Few social problems touch on the ugly side of the American spirit like homelessness. "I would like not to have to see it," says one complacent Santa Monica resident in Richard Cohen's stirring and uneven documentary Taylor's Campaign. "I think if people don't earn their own living, they should starve. It's survival of the fittest." One such survivor is Ron Taylor, a teddy bear of a guy who endured the loss of job, home, and family in his slow drift to the street before bouncing back. In 1994, with a $50 campaign chest, Taylor ran for the Santa Monica City Council on the platform that homeless people have civil rights too.

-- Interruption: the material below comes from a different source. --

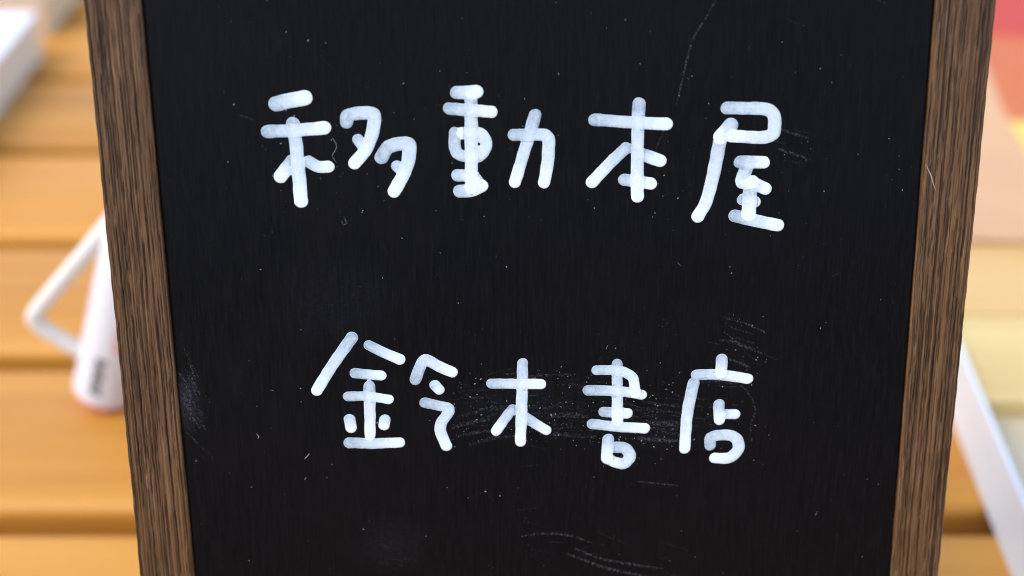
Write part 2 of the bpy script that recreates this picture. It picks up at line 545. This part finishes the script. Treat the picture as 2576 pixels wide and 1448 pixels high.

The campaign, though, is at the periphery of Cohen's film, which employs rough video-vérité to capture the lives of the disenfranchised. Focusing on a personable handful, he reveals their humor, determination, fragility, and anger as they're shunted from one public place to another by rubber-glove-clad cops, or as haughty, heartless politicos pass ordinances against feeding them. Cohen's evenhandedness may be suspect -- surely not all those dismayed by the homeless presence are Dickensian villains -- and the film's structure, underlined by Martin Sheen's haphazard narration, is a bit shiftless. But this movie is a needed corrective for those of us who would rather not have to see such suffering, and a reminder that Taylor's campaign should also be our own.